Chen Xinyin yedi yaşındayken elektrik çarpması sonucu iki kolunu kaybetti. Yaşadığı bu talihsizliğe rağmen fedakâr evlat, aile çiftliğinde çalışmaya, elinden geldiğince evdeki işlere yardım etmeye devam etti. 20 yaşına geldiğinde bir büyük kayıp daha yaşadı. Babasının ölümüyle artık hasta annesine bakacak ondan başka kimse kalmadı. Kollarını kaybettiğinden beri vücudunun diğer bölümlerini kullanarak ekip biçmeyi, sepet örmeyi, yemek yapmayı ve annesine bakmayı öğrendi.
Annesinin sağlığı hızla kötüye gitmeye başladığında, komşusu Xinyin’e para kazanmak için dilenmesini, böylece çiftlikte çalışmak zorunda kalmayacağını söyledi. Xinyin ise bu öneriyi “Kollarım yok ama ayaklarım sağlam” diyerek kızgınlıkla reddetti.
Xinyin 2014 yılından bu yana gece gündüz 91 yaşındaki annesine bakıyor.

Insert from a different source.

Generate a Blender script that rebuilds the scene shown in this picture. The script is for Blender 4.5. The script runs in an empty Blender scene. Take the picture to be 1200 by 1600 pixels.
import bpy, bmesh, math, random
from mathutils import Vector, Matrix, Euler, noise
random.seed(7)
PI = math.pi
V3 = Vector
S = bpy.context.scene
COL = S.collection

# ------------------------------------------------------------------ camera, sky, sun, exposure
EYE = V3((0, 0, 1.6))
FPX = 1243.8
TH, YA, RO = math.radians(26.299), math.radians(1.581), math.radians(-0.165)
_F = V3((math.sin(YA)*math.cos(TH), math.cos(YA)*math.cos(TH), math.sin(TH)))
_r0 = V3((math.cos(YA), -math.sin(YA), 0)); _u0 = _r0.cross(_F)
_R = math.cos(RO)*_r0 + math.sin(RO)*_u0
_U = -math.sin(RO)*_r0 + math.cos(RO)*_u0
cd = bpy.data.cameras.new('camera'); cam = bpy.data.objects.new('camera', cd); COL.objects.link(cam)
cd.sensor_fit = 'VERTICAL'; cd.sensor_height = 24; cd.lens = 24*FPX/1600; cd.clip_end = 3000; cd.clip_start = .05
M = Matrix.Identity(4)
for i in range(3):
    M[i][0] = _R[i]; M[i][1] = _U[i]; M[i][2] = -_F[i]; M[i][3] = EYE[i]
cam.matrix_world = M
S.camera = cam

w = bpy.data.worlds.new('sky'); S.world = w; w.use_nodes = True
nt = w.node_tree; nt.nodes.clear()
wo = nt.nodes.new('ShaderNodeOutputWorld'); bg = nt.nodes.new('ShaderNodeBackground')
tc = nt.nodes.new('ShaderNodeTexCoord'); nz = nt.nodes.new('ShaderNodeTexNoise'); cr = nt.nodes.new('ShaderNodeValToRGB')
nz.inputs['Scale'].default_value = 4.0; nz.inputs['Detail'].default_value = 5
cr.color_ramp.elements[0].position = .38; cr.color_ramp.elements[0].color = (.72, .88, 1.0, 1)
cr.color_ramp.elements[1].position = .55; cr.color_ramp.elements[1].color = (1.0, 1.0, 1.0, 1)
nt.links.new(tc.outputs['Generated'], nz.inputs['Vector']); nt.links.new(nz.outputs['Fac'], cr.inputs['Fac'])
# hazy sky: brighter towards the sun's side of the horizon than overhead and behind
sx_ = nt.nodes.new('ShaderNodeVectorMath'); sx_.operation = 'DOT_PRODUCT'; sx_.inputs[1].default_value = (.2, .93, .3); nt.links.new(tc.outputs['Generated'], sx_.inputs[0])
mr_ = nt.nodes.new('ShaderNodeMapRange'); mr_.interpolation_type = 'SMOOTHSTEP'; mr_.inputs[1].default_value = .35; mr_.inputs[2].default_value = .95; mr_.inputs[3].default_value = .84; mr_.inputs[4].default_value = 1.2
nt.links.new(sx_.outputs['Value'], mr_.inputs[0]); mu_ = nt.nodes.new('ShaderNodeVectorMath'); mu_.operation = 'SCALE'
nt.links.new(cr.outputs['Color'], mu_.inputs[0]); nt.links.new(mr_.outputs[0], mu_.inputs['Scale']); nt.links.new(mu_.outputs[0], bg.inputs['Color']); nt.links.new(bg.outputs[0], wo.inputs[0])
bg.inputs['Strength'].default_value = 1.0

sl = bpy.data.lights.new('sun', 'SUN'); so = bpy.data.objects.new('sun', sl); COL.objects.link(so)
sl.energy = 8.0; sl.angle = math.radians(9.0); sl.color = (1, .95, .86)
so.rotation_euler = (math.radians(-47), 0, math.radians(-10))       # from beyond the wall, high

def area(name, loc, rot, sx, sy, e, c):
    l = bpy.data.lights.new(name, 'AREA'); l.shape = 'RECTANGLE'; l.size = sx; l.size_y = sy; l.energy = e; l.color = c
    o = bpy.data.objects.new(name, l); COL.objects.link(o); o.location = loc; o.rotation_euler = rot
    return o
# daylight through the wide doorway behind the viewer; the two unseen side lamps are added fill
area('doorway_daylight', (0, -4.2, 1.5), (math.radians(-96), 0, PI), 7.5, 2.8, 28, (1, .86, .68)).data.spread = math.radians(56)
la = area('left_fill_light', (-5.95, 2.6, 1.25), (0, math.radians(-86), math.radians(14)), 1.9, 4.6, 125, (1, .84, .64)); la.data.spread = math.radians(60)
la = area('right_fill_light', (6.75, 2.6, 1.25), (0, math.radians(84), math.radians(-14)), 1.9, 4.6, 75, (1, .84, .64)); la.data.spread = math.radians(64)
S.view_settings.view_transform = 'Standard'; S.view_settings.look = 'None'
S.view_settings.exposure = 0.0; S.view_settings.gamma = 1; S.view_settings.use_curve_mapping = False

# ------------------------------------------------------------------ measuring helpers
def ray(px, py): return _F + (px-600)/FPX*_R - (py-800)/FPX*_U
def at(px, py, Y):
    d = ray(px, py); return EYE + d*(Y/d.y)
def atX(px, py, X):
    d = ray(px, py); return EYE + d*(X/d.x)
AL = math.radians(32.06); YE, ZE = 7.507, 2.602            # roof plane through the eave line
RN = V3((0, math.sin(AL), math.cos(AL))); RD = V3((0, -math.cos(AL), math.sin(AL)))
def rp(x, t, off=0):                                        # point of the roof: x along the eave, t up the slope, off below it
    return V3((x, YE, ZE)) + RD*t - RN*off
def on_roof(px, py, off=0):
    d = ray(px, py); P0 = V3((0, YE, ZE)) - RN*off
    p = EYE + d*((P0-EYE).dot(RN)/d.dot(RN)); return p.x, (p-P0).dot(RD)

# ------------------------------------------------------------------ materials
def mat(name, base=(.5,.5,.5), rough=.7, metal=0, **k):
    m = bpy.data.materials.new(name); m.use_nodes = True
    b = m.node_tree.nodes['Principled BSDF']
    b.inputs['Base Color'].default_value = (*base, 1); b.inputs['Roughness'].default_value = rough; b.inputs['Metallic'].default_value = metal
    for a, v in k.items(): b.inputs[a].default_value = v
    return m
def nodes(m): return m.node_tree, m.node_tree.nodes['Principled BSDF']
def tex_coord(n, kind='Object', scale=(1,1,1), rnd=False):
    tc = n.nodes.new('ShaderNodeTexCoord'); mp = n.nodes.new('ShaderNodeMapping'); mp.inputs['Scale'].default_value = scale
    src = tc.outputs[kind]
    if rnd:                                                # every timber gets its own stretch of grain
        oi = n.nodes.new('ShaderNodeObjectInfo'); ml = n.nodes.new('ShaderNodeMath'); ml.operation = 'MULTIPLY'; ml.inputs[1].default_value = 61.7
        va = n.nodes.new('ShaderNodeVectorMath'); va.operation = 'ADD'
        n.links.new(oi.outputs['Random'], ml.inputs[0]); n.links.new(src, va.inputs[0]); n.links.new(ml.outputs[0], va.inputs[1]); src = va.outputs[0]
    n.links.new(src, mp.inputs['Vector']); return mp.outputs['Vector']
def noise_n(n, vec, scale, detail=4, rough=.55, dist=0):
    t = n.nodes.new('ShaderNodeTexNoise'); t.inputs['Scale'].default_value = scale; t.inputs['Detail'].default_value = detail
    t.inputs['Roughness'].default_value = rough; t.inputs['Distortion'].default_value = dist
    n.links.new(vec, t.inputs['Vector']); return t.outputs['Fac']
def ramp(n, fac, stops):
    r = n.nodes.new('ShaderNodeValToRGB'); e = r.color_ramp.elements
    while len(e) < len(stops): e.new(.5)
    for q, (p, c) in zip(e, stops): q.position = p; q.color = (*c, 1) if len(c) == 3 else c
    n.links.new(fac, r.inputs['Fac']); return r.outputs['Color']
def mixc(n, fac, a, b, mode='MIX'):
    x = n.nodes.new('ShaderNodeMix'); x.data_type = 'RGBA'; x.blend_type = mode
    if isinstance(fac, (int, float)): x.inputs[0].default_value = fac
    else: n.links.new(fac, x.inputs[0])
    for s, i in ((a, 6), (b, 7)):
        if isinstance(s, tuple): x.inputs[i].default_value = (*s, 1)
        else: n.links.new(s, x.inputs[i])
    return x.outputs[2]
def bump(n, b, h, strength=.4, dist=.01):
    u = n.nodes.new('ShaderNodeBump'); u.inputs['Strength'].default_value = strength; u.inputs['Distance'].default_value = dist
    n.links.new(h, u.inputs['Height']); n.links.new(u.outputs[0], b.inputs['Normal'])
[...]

Haziran 2015’te felç geçiren annenin bakımı Xinyin için çok daha zorlu ve çaba gerektiren bir hâl almış durumda. Onun için yemek yapmayı öğrenen oğlu, annesine yemeğini kaşığı ağzıyla tutarak yediriyor.
Xinyin günlük hayatta karşısına çıkan zorluklara rağmen asla pes etmedi. İnatla kendi işlerini kendi yaptı hatta ihtiyaç olduğunda komşularına dahi yardım etti. Evet onun için adeta sıkı çalışma ve azmin vücut bulmuş hali diyebilirsiniz. Kimileri için bu bir başarı öyküsü ya da motive edici bir hikâye olabilir. Benim aklıma ise doğru cevapları ütopyalarda gizlenen bir sorular silsilesi düşüyor: O, neden bütün bunlara mecbur bırakıldı? Xinyin ve onun gibi birçok insan hem engelleri hem engellerinin hayatlarında önlerine çıkardığı başka başka engellerle başa çıkarken neden yalnız? Bireylerin yaşamlarını garanti altına alması gereken taraflar bu öykünün neresindeler? Onları buralarda göremeyişimiz alçak gönüllülüklerinden midir yoksa bir yerlerde yeni engelli bireyler yaratmakla meşgul olduklarından mı?